И действительно, даже теперь, четыре десятилетия спустя, часто себя спрашиваю:
– Ну, вот, собрать, скажем, соединить воедино самых знаменитых, самых испытанных мировых директоров театра и поставить перед ними тот же самый вопрос:
– Имеет ли смысл дерзнуть, сыграть ва-банк, вызвать из тьмы забвения только что провалившуюся пьесу и подвергнуть ее новому испытанию?
Ответ будет один:
– Нет! Нельзя искушать здравый смысл!
Ибо Немирович-Данченко этот здравый смысл явно искушал.
Больше всех пришлось возиться со Станиславским. Он ничего не понимал в роли Тригорина, и его, как дрозда, нужно было «насвистывать». Да и других тоже.
У Немировича-Данченко была бездна работы.
Но он один только не унывал.
Говоря языком игроков, он «чувствовал удар» и пил маленькими глотками волшебное, везучее шабли.
В Театре знали, что он чуть ли не каждый день ездит к своей придворной гадалке. Это как раз актеры понимали, но, чорт возьми! Что же говорит гадалка?
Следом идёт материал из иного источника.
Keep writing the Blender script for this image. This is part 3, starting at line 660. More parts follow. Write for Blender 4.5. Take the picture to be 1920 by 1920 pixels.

По бесстрастному выражению лица Немировича-Данченко ничего не поймешь.
Репетиции шли вяло, без энтузиазма, роли не раскрывались, были написаны непривычным тугим языком, и Немировичу-Данченко неоднократно приходилось повышать голос, чего он терпеть не мог.
С ним было только два человека: всегда оптимистический Вишневский и царедворец Лужский.